[BEGIN Given data]

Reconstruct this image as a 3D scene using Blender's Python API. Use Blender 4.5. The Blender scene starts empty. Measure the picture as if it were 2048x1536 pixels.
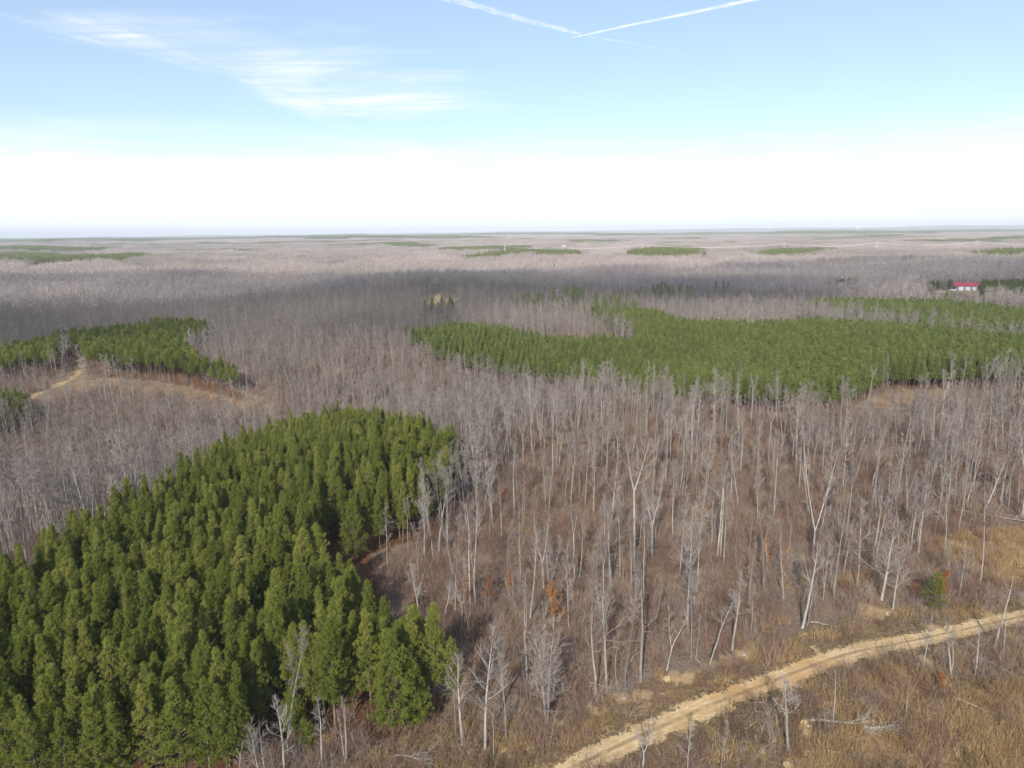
import bpy, math, random
import numpy as np
from mathutils import Vector, Matrix
R = math.radians
rng = np.random.default_rng(7)
random.seed(7)
SC = bpy.context.scene
COL = SC.collection

# ------------------------------------------------------------------ camera
CAM_H = 60.0
F = 1384.0                       # focal length in pixels of the 2048-wide photograph
PITCH = R(12.45); ROLL = R(0.64)
cam_d = bpy.data.cameras.new('camera'); cam = bpy.data.objects.new('camera', cam_d); COL.objects.link(cam)
cam_d.sensor_width = 36.0; cam_d.lens = 36.0 * F / 2048.0
cam_d.clip_start = 1.0; cam_d.clip_end = 90000.0
cam.location = (0, 0, CAM_H)
MROT = Matrix.Rotation(R(90) - PITCH, 3, 'X') @ Matrix.Rotation(-ROLL, 3, 'Z')
cam.rotation_euler = MROT.to_euler()
SC.camera = cam
# ------------------------------------------------------------------ sun, sky, exposure
SUN_EL = R(33); SHAD_AZ = R(15)  # shadows run away from the camera, a little to the right
sd = bpy.data.lights.new('sun', 'SUN'); sd.energy = 4.6; sd.angle = R(0.53); sd.color = (1.0, 0.93, 0.83)
so = bpy.data.objects.new('sun', sd); COL.objects.link(so)
SUND = Vector((math.sin(SHAD_AZ) * math.cos(SUN_EL), math.cos(SHAD_AZ) * math.cos(SUN_EL), -math.sin(SUN_EL)))
so.rotation_euler = SUND.to_track_quat('-Z', 'Y').to_euler(); so.location = (0, 0, 300)
W = bpy.data.worlds.new('World'); SC.world = W; W.use_nodes = True
def world_nodes():
    nt = W.node_tree; N = nt.nodes; L = nt.links; N.clear()
    out = N.new('ShaderNodeOutputWorld'); bg = N.new('ShaderNodeBackground'); bg.inputs[1].default_value = 0.142
    sky = N.new('ShaderNodeTexSky'); sky.sky_type = 'NISHITA'; sky.sun_disc = False
    sky.sun_elevation = SUN_EL; sky.sun_rotation = R(195); sky.air_density = 1.0; sky.dust_density = 0.6; sky.ozone_density = 1.6
    L.new(bg.outputs[0], out.inputs[0])
    tc = N.new('ShaderNodeTexCoord')
    sep = N.new('ShaderNodeSeparateXYZ'); L.new(tc.outputs['Generated'], sep.inputs[0])
    def m(op, a, b=None, clamp=False):
        n = N.new('ShaderNodeMath'); n.operation = op; n.use_clamp = clamp
        for i, v in enumerate((a, b)):
            if v is None: continue
            if isinstance(v, (int, float)): n.inputs[i].default_value = v
            else: L.new(v, n.inputs[i])
        return n.outputs[0]
    zc = m('MAXIMUM', sep.outputs[2], 0.02)
    # direction projected on a cloud layer
    px = m('DIVIDE', sep.outputs[0], zc); py = m('DIVIDE', sep.outputs[1], zc)
    cb = N.new('ShaderNodeCombineXYZ'); L.new(px, cb.inputs[0]); L.new(py, cb.inputs[1])
    def noise(vec, sc, det, rough, dist=0.0):
        n = N.new('ShaderNodeTexNoise'); n.inputs['Scale'].default_value = sc; n.inputs['Detail'].default_value = det
        n.inputs['Roughness'].default_value = rough; n.inputs['Distortion'].default_value = dist
        L.new(vec, n.inputs['Vector']); return n.outputs[0]
    def ramp(v, a, b):
        n = N.new('ShaderNodeMapRange'); n.interpolation_type = 'SMOOTHSTEP'
        n.inputs['From Min'].default_value = a; n.inputs['From Max'].default_value = b
        L.new(v, n.inputs['Value']); return n.outputs[0]
    # low bank of thin cloud over the horizon, soft ragged top
    mp = N.new('ShaderNodeMapping'); mp.inputs['Scale'].default_value = (1.0, 1.0, 9.0); L.new(tc.outputs['Generated'], mp.inputs[0])
    nb = noise(mp.outputs[0], 3.2, 5, 0.55, 0.3)
    el = m('ADD', sep.outputs[2], m('MULTIPLY', m('SUBTRACT', nb, 0.5), -0.075))
    el2 = m('ADD', el, m('MULTIPLY', sep.outputs[0], 0.012))
    bank = m('SUBTRACT', 1.0, ramp(el2, 0.050, 0.145))
    brk = noise(mp.outputs[0], 9.0, 6, 0.6, 0.4); bank = m('MULTIPLY', bank, m('ADD', 0.62, m('MULTIPLY', ramp(m('SUBTRACT', brk, m('MULTIPLY', sep.outputs[2], 2.2)), 0.10, 0.42), 0.38)))
    # broad thin veil, denser to the left
    mv = N.new('ShaderNodeMapping'); mv.inputs['Rotation'].default_value = (0, 0, R(-12)); mv.inputs['Scale'].default_value = (0.42, 0.22, 1); mv.inputs['Location'].default_value = (3.1, 1.3, 0)
    L.new(cb.outputs[0], mv.inputs[0])
    n1 = noise(mv.outputs[0], 1.0, 7, 0.62, 1.1)
    mv2 = N.new('ShaderNodeMapping'); mv2.inputs['Rotation'].default_value = (0, 0, R(-34)); mv2.inputs['Scale'].default_value = (0.30, 3.2, 1)
    L.new(cb.outputs[0], mv2.inputs[0])
    n2 = noise(mv2.outputs[0], 1.3, 8, 0.68, 0.8)
    cir = m('MULTIPLY', ramp(n1, 0.46, 0.78), ramp(n2, 0.30, 0.72))
    yy = m('MAXIMUM', sep.outputs[1], 0.05); U = m('DIVIDE', sep.outputs[0], yy); V = m('DIVIDE', sep.outputs[2], yy)
    def blob(u0, v0, ru, rv, slope=0.0):
        du = m('SUBTRACT', U, u0); dv = m('SUBTRACT', m('SUBTRACT', V, v0), m('MULTIPLY', du, slope))
        q = m('ADD', m('POWER', m('ABSOLUTE', m('DIVIDE', du, ru)), 2), m('POWER', m('ABSOLUTE', m('DIVIDE', dv, rv)), 2)); return m('EXPONENT', m('MULTIPLY', q, -1))
    reg = m('ADD', m('MULTIPLY', blob(-.26, .195, .30, .075, -.12), 1.0), m('MULTIPLY', blob(-.46, .262, .20, .026, -.08), 1.1))
    reg = m('ADD', reg, m('MULTIPLY', blob(-.10, .165, .20, .022, -.06), .8))
    reg = m('ADD', reg, m('MULTIPLY', blob(-.62, .09, .16, .02, .05), .55)); reg = m('ADD', reg, m('MULTIPLY', blob(.74, .25, .05, .04, 0), .5)); reg = m('ADD', reg, m('MULTIPLY', blob(.1, .12, .4, .02, 0), .35))
    cir = m('MULTIPLY', m('ADD', m('MULTIPLY', cir, 1.0), 0.14), reg); cir = m('ADD', cir, m('MULTIPLY', ramp(n1, .4, .8), .12))
    cir = m('MULTIPLY', cir, 1.25, True)
    ng = N.new('ShaderNodeMapRange'); ng.inputs['From Min'].default_value = 0.60; ng.inputs['From Max'].default_value = 0.40
    L.new(sep.outputs[2], ng.inputs['Value']); cir = m('MULTIPLY', cir, ng.outputs[0]); cir = m('MAXIMUM', cir, 0.20)
    tint = N.new('ShaderNodeMix'); tint.data_type = 'RGBA'; tint.blend_type = 'MULTIPLY'; tint.inputs[0].default_value = 1
    tint.inputs[7].default_value = (0.93, 0.995, 1.06, 1); L.new(sky.outputs[0], tint.inputs[6])
    mx = N.new('ShaderNodeMix'); mx.data_type = 'RGBA'; L.new(cir, mx.inputs[0]); L.new(tint.outputs[2], mx.inputs[6]); mx.inputs[7].default_value = (6.3, 6.7, 7.1, 1)
    mx2 = N.new('ShaderNodeMix'); mx2.data_type = 'RGBA'; L.new(bank, mx2.inputs[0]); L.new(mx.outputs[2], mx2.inputs[6]); mx2.inputs[7].default_value = (7.0, 7.4, 7.5, 1)
    L.new(mx2.outputs[2], bg.inputs[0])
world_nodes()
SC.view_settings.view_transform = 'Standard'; SC.view_settings.look = 'None'
SC.view_settings.exposure = 0.22; SC.view_settings.gamma = 1.0
try:
    SC.cycles.max_bounces = 4; SC.cycles.diffuse_bounces = 3; SC.cycles.transparent_max_bounces = 16
    SC.cycles.volume_bounces = 0
except Exception: pass

# ------------------------------------------------------------------ terrain
def waves(x, y, L, seed):
    r = np.random.default_rng(seed); s = 0
    for k in range(7):
        a = r.uniform(0, 2 * np.pi); f = 2 * np.pi / (L * r.uniform(0.6, 1.7)); p = r.uniform(0, 6.28)
        s = s + np.sin((x * np.cos(a) + y * np.sin(a)) * f + p)
    return s / 4.0
def sst(v, a, b):
    t = np.clip((v - a) / (b - a), 0, 1); return t * t * (3 - 2 * t)
def seg_dist(x, y, pts):
    d = np.full(np.shape(x), 1e9)
    for (ax, ay), (bx, by) in zip(pts[:-1], pts[1:]):
        vx, vy = bx - ax, by - ay; t = np.clip(((x - ax) * vx + (y - ay) * vy) / (vx * vx + vy * vy), 0, 1)
        d = np.minimum(d, np.hypot(x - ax - t * vx, y - ay - t * vy))
    return d
HILLS = [(480, 720, 11, 110), (-78, 640, 9, 80), (150, 320, 3.0, 120)]
VALLEY = [(-260, 60), (-190, 130), (-130, 190), (-60, 245), (30, 290)]
def height(x, y):
    x = np.asarray(x, float); y = np.asarray(y, float); r = np.hypot(x, y)
    z = 0.5 * waves(x, y, 60, 1) * sst(r, 60, 120) + 0.12 * waves(x, y, 14, 2)
    z = z + 3.0 * waves(x, y, 420, 3) * sst(r, 250, 700) + 8.0 * waves(x, y, 1400, 4) * sst(r, 700, 2200)
    z = z + 17 * waves(x, y, 5200, 5) * sst(r, 3500, 9000) + 14 * waves(x, y, 2600, 6) * sst(r, 8000, 16000)
    z = z + 62 * sst(r, 9000, 21000) * (0.75 + 0.5 * np.tanh(x / 9000)) * (0.85 + 0.2 * waves(x, y, 7000, 8))
    for hx, hy, ha, hs in HILLS: z = z + ha * np.exp(-((x - hx) ** 2 + (y - hy) ** 2) / (hs * hs))
    z = z - 15 * np.exp(-(seg_dist(x, y, VALLEY) / 48.0) ** 2)
    return z
def unproj(px, py, hh=0.0):
    d = MROT @ Vector(((px - 1024) / F, (768 - py) / F, -1.0))
    t = 40 * 1.004 ** np.arange(1700)
    z = CAM_H + d.z * t; g = height(d.x * t, d.y * t) + hh
    i = np.argmax(z <= g)
    if z[i] > g[i]: i = len(t) - 1
    t0 = t[max(i - 1, 0)]; t1 = t[i]
    for _ in range(20):
        tm = (t0 + t1) / 2
        if CAM_H + d.z * tm <= height(d.x * tm, d.y * tm) + hh: t1 = tm
        else: t0 = tm
    return float(d.x * t1), float(d.y * t1)
MI = MROT.transposed()
def proj(x, y, z):
    v = MI @ Vector((x, y, z - CAM_H)); return 1024 + F * v.x / -v.z, 768 - F * v.y / -v.z
def tall(px, py, ty):
    "tree standing at pixel (px,py) whose tip reaches pixel row ty -> x, y, height"
    x, y = unproj(px, py); z0 = float(height(x, y)); lo, hi = 0.5, 60
    for _ in range(30):
        m = (lo + hi) / 2
        if proj(x, y, z0 + m)[1] > ty: lo = m
        else: hi = m
    return x, y, lo
def poly(pts):
    return np.array([unproj(*p) for p in pts])
def inside(x, y, P):
    x = np.asarray(x); y = np.asarray(y); c = np.zeros(x.shape, bool); n = len(P)
    for i in range(n):
        x1, y1 = P[i]; x2, y2 = P[(i + 1) % n]
        if y1 == y2: continue
        c ^= ((y1 > y) != (y2 > y)) & (x < (x2 - x1) * (y - y1) / (y2 - y1) + x1)
    return c

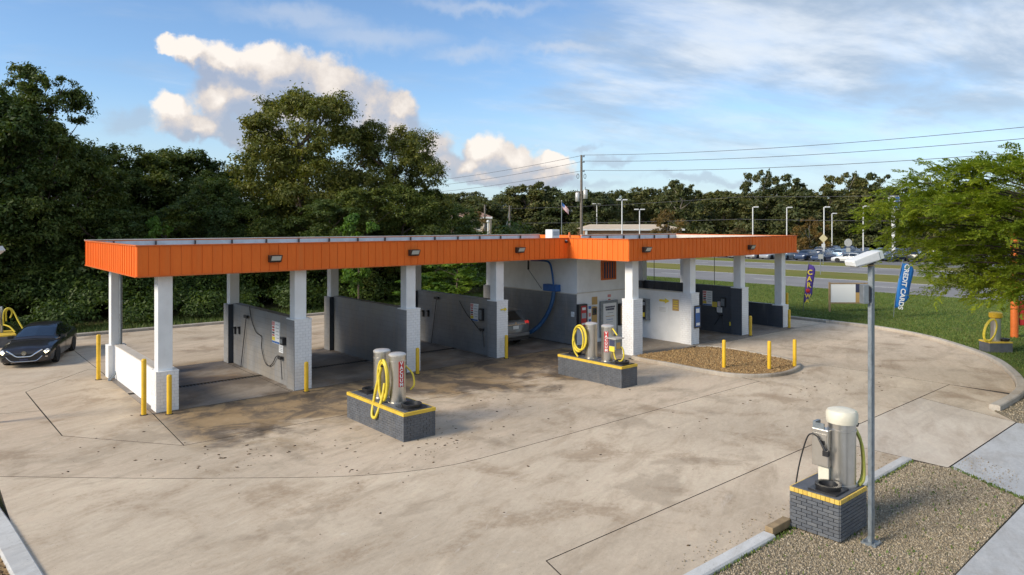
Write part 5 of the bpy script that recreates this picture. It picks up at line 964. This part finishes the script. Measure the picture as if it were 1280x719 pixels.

[END Given data]

» **Do this**: Set the lines above down again, word for word, from the first through the one containing "COL = SC.collection"; pictures excluded.

» **Exercise solution**:
Reconstruct this image as a 3D scene using Blender's Python API. Use Blender 4.5. The Blender scene starts empty. Measure the picture as if it were 2048x1536 pixels.
import bpy, math, random
import numpy as np
from mathutils import Vector, Matrix
R = math.radians
rng = np.random.default_rng(7)
random.seed(7)
SC = bpy.context.scene
COL = SC.collection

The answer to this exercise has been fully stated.